**WHAT THE TASK ASKS:**
Find the line containing "5)]).obj('roof_bay', MT['roof'], sh)" in the material below; copy that line and all following lines exactly.

**DATA SECTION:**
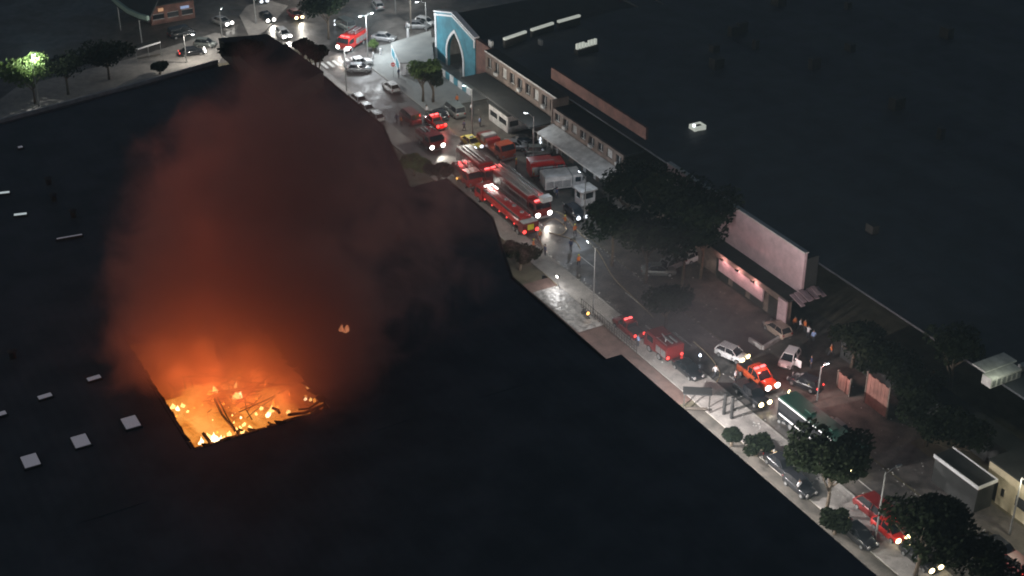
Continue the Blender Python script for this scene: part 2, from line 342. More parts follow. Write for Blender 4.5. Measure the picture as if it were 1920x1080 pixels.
# burning bed of collapsed roofing
def fire_mat():
    m = bpy.data.materials.new('burning_rubble'); m.use_nodes = True
    n, l = m.node_tree.nodes, m.node_tree.links; b = n['Principled BSDF']
    b.inputs['Base Color'].default_value = (0.05, 0.03, 0.02, 1); b.inputs['Roughness'].default_value = 0.9
    tc = n.new('ShaderNodeTexCoord')
    n1 = n.new('ShaderNodeTexNoise'); n1.inputs['Scale'].default_value = 0.16; n1.inputs['Detail'].default_value = 7; n1.inputs['Distortion'].default_value = 1.6
    n2 = n.new('ShaderNodeTexNoise'); n2.inputs['Scale'].default_value = 0.8; n2.inputs['Detail'].default_value = 8; n2.inputs['Distortion'].default_value = 2.2
    l.new(tc.outputs['Object'], n1.inputs['Vector']); l.new(tc.outputs['Object'], n2.inputs['Vector'])
    a = n.new('ShaderNodeMath'); a.operation = 'MULTIPLY_ADD'; a.inputs[1].default_value = 0.35
    l.new(n2.outputs[0], a.inputs[0]); l.new(n1.outputs[0], a.inputs[2])
    # hotter towards the corner where the fire is fiercest
    d = n.new('ShaderNodeVectorMath'); d.operation = 'DISTANCE'; l.new(tc.outputs['Object'], d.inputs[0]); d.inputs[1].default_value = (26, -47.5, 8)
    mr = n.new('ShaderNodeMapRange'); mr.inputs[1].default_value = 3; mr.inputs[2].default_value = 19; mr.inputs[3].default_value = 0.26; mr.inputs[4].default_value = -0.14
    l.new(d.outputs['Value'], mr.inputs[0])
    s = n.new('ShaderNodeMath'); s.operation = 'ADD'; l.new(a.outputs[0], s.inputs[0]); l.new(mr.outputs[0], s.inputs[1])
    cr = n.new('ShaderNodeValToRGB'); e = cr.color_ramp.elements
    e[0].position = 0.50; e[0].color = (0.12, 0.022, 0.004, 1); e[1].position = 1.0; e[1].color = (1.0, 0.42, 0.09, 1)
    x = e.new(0.66); x.color = (0.3, 0.07, 0.008, 1); x = e.new(0.80); x.color = (0.75, 0.25, 0.035, 1)
    l.new(s.outputs[0], cr.inputs[0]); l.new(cr.outputs[0], b.inputs['Emission Color']); b.inputs['Emission Strength'].default_value = 1.0
    return m
FB = MB(); st = 0.55; nx, ny = int((HX1-HX0+3)/st), int((HY1-HY0+3)/st); q = random.Random(5); vs = []
for j in range(ny+1):
    for i in range(nx+1):
        x, y = HX0-1.5+i*st, HY0-1.5+j*st
        z = 7.4 + 0.5*math.sin(x*.9+y*.4) + .4*math.sin(y*1.1-x*.3) + q.uniform(-.12, .12)
        if y < HY0+7 and x > 15: z = 8.1 + q.uniform(-.03, .03) + .12*math.sin(x)      # a big sheet of roofing lying nearly flat
        vs.append((x, y, min(z, ZR-.5)))
FB.add(vs, [(j*(nx+1)+i, j*(nx+1)+i+1, (j+1)*(nx+1)+i+1, (j+1)*(nx+1)+i) for j in range(ny) for i in range(nx)])
struct(FB.obj('burning_rubble', fire_mat(), smooth=True), 'stuff')
fire = thing('fire', 'fierce orange fire burning in the collapsed corner of the warehouse roof', 'fire', (16, -42, 7.5))
fm = [glow('yellow_flame', (1.0, 0.62, 0.2), 2.2), glow('orange_flame', (1.0, 0.36, 0.06), 1.5), glow('pale_flame', (1.0, 0.8, 0.42), 3.2)]
def flame(px, py, h, w_, m, z=8.0):
    c = at(px, py, z) - Vector((16, -42, 7.5)); n = 7; rings = []; ph = q.uniform(0, 6); lean = Vector((q.uniform(-.3, .3), q.uniform(-.3, .3), 0))
    h *= .8
    for k in range(8):
        t = k/7; r = w_*1.15*(math.sin(math.pi*min(1, t*.9+.2))**.8)*(1-t*.6)*q.uniform(.7, 1.25) + 0.01
        cc = c + lean*t*h + Vector((math.sin(ph+t*5)*.12*w_, math.cos(ph+t*4)*.12*w_, t*h-.3))
        rings.append([cc + Vector((math.cos(a)*r*(1+.35*math.sin(3*a+ph+k)), math.sin(a)*r*(1+.35*math.sin(2*a+ph)), .15*math.sin(a*3+k)*w_)) for a in [2*math.pi*i/n for i in range(n)]])
    MB().loft(rings).obj('flame', m, fire, True)
for px, py, h, w_, mi in ((322, 764, 1.2, .32, 0), (333, 768, .9, .3, 2), (343, 762, .8, .25, 0), (330, 780, .8, .22, 1), (352, 772, .8, .22, 0), (392, 738, 1.2, .32, 1), (405, 734, 1.3, .3, 0), (400, 750, .8, .2, 1),
        (444, 742, 1.1, .45, 0), (447, 741, 1.0, .35, 2), (420, 760, .8, .3, 1), (428, 768, .7, .25, 0), (412, 770, .6, .2, 1), (436, 775, .6, .2, 1), (508, 768, 1.0, .3, 0), (517, 765, .9, .25, 1), (503, 776, .8, .25, 2), (512, 755, 1.0, .2, 1),
        (376, 832, 1.2, .25, 2), (400, 828, 1.6, .45, 2), (410, 832, 1.5, .5, 2), (420, 826, 1.3, .4, 0), (391, 820, 1.2, .3, 0), (430, 815, 1.0, .3, 0), (446, 808, 1.0, .25, 0), (386, 836, .8, .25, 1), (455, 812, .9, .3, 0), (438, 822, .8, .3, 2),
        (497, 720, .8, .15, 1), (500, 735, .6, .14, 1), (441, 722, .9, .15, 0), (480, 773, .5, .15, 0), (540, 770, .5, .2, 0), (470, 800, .6, .25, 0), (380, 760, .5, .25, 1), (365, 765, .6, .2, 1)):
    flame(px, py, h, w_, fm[mi])
for k in range(16):
    a = q.random(); flame(372+a*225+q.gauss(0, 7)+q.random()*-20, 826-a*72-abs(q.gauss(0, 22)), q.uniform(.25, .6), q.uniform(.08, .2), fm[q.choice((0, 0, 1, 1, 2))], 8.3)
for (x, y, z, p, r_) in ((24, -46, 1.6, 650, .9), (20, -47.5, 1.8, 520, .9), (21, -43, 1.8, 520, .9), (17, -45, 2, 430, .9), (22, -39, 1.8, 520, .9), (17, -40, 2, 430, .9), (13, -47, 2, 430, .9), (9, -43, 2, 430, .9), (12, -39, 2, 400, .9), (6.5, -47, 2, 430, .9), (14, -43, 2, 400, .9), (7, -40, 2, 380, .9),
        (12, -43, 9, 420, 2.5), (10, -42, 17, 560, 2.5), (9, -42, 27, 420, 2.5)):  # upper ones are added within the smoke column to brighten it
    light('fire_and_fill_light', (x-16, y+42, z), (1.0, 0.27, 0.06) if z < 8 else (1.0, .22, .07), p, fire, radius=r_)
# the small spot fire on the next roof
sf = thing('fire', 'small isolated spot of burning embers on the black roof', 'embers', at(640, 620, ZR))
for dx, dy, s in ((0, 0, .32), (.5, .25, .28), (-.15, .65, .2), (.35, .6, .22), (-.3, .1, .2)):
    MB().tube([(dx, dy, 0), (dx+.1, dy, s), (dx+.05, dy+.1, s*2.4)], [s, s*.8, .02], 7).obj('flame', glow('ember_flame', (1, .36, .16), 3.2), sf, True)

def fill_wall_light(x, y, z, watts, col, parent):  # unseen fixtures added on hidden walls to brighten pavement, lot and forecourt
    f = MB().box(x-.25, x+.25, y-.005, y+.25, z, z+.22).obj('fill_wall_light', MT['dsteel'], parent)
    MB().box(x-.2, x+.2, y+.05, y+.22, z-.04, z-.003).obj('lens', G_['lamp'], f)
    light('fill_wall_glow', (x, y+.6, z-.2), col, watts, f, radius=.15)
fill_wall_light(-17, -6.4, 7, 5200, (1, .95, .85), wh); fill_wall_light(-52, -2.08, 7.5, 900, (1, .98, .95), wh); fill_wall_light(20, -7.28, 7, 500, (1, .85, .8), wh)
# ---- corner block of the warehouse
cb = thing('office_block', 'black flat-roofed corner block above the road junction', 'building')
cbp = [at(409, 70, 14.5), at(500, 62, 14.5), at(604, 133, 14.5)]
q0 = cbp[0]; q1 = cbp[1]; q2 = at(604, 131, 14.5)
poly = [(q0.x, q0.y), (q1.x, q1.y), (-52.5, -5.0), (-52.5, -26), (q0.x+3, q0.y-12)]
poly = [(-64.5, -17.5), (-70.5, -4.6), (-47, -5.2), (-44, -18.5)]
poly = [tuple(at(410, 72, 13).xy), tuple(at(502, 64, 13).xy), tuple(at(606, 133, 13).xy), tuple(at(530, 175, 13).xy)]
MB().prism(poly, ZR+.1, 12.7).obj('wall', MT['tar'], cb)
MB().prism([(p[0]+(.15 if i > 1 else -.15), p[1]) for i, p in enumerate(poly)], 12.7, 13).obj('roof', MT['tar'], cb)

# ---- black-roofed sheds to the lower right, beyond the hall
sh = thing('shed', 'long black roof running beside the street below the warehouse', 'building')
for k, (a, b_) in enumerate(((33.0, 140),)):
    for v0, v1 in ((-19, -5.2), (-33, -19), (-47, -33), (-61, -47), (-75, -61), (-150, -75)):
        vm = (v0+v1)/2; vs = [(a, v0, 10), (b_, v0, 10), (b_, vm, 10.1), (a, vm, 10.1), (b_, v1, 10), (a, v1, 10)]; vs += [(x, y, z-.25) for x, y, z in vs]
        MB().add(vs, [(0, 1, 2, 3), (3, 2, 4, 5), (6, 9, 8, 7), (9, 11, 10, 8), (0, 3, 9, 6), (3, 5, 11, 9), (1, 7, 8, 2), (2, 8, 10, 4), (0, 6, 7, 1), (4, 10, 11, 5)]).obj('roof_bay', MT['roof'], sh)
MB().box(33.2, 140, -5.7, -5.4, 0, 9.74).obj('wall', MT['tar'], sh)

fill_wall_light(36.5, -5.38, 7, 24000, (1, .93, .91), sh); fill_wall_light(48, -5.38, 7, 12000, (1, .93, .9), sh); fill_wall_light(58, -5.38, 7, 4500, (1, .95, .88), sh); fill_wall_light(69, -5.38, 7, 4500, (1, .95, .88), sh)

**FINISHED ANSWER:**
        MB().add(vs, [(0, 1, 2, 3), (3, 2, 4, 5), (6, 9, 8, 7), (9, 11, 10, 8), (0, 3, 9, 6), (3, 5, 11, 9), (1, 7, 8, 2), (2, 8, 10, 4), (0, 6, 7, 1), (4, 10, 11, 5)]).obj('roof_bay', MT['roof'], sh)
MB().box(33.2, 140, -5.7, -5.4, 0, 9.74).obj('wall', MT['tar'], sh)

fill_wall_light(36.5, -5.38, 7, 24000, (1, .93, .91), sh); fill_wall_light(48, -5.38, 7, 12000, (1, .93, .9), sh); fill_wall_light(58, -5.38, 7, 4500, (1, .95, .88), sh); fill_wall_light(69, -5.38, 7, 4500, (1, .95, .88), sh)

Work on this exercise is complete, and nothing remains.